Further, there appears to be loss in value of the firm to the marketplace.  Realized fees declined four basis points over five years.  Had the fee scheduled been sustained, this RIA would have booked another $372 thousand in revenue in 2016, all of which would have dropped to the bottom line.  Pre-tax margins would have been almost seven percentage points higher.  Small changes in model dynamics have an outsized impact on profitability in asset management firms, thanks to the inherent operating leverage of the model.  But the materiality of these “nuances” can be lost in more superficial analysis of changes in revenue.

So, we would ask, what’s going on?  Did this RIA simply ride a rising market while neglecting marketing?  Are clients concerned about something that is causing them to leave?  Does this RIA suffer from more elderly client demographics that accounts for the runoff in AUM?  If the RIA handles large institutional clients, did some of those clients rebalance away from this strategy after a period of outperformance?  Is their realized fee schedule actually declining, or is it not?  Is the firm negotiating fees with new or existing clients to get the business?  Did a particularly lucrative client leave?  What is happening to the fee mix going forward?

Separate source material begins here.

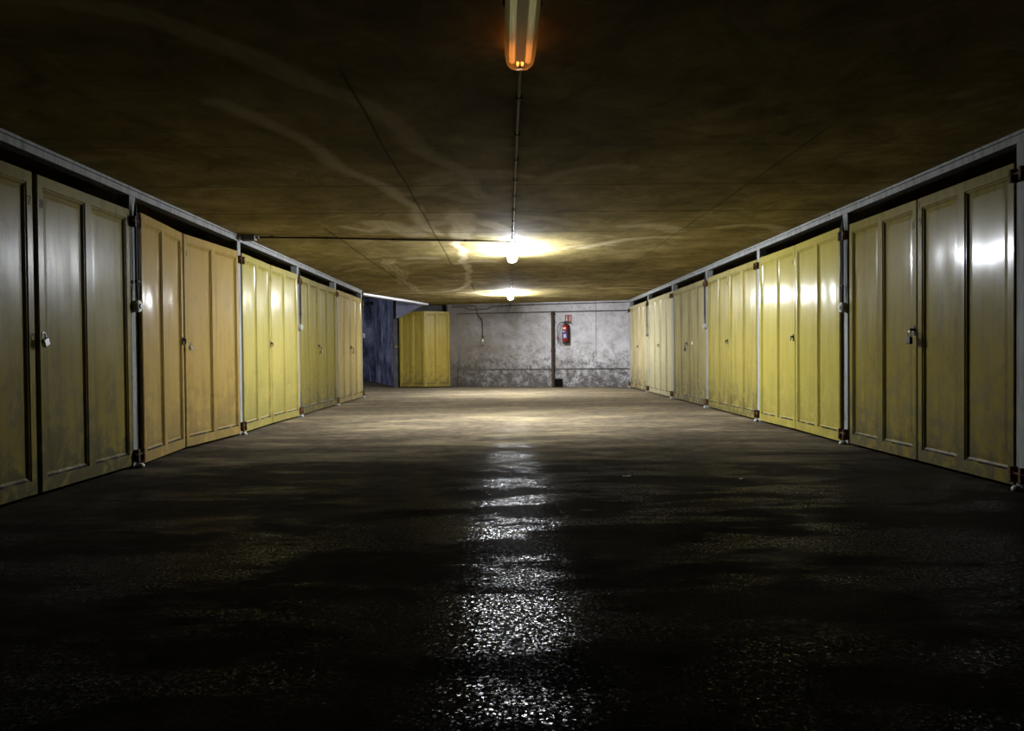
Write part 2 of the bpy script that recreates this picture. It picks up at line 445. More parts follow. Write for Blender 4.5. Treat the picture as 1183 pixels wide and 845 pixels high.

Decomposing changes in revenue for an investment management firm can prompt a lot of questions which say more about the performance of the firm than simply the growth in revenue or AUM.  Yet when we ask for this information from new clients, it isn’t unusual for us to hear that they don’t compile that data.  All should.  Some teenage drivers pay too much attention to the dashboard, some RIA managers not enough.  The risk to both is the same: ending up in the ditch.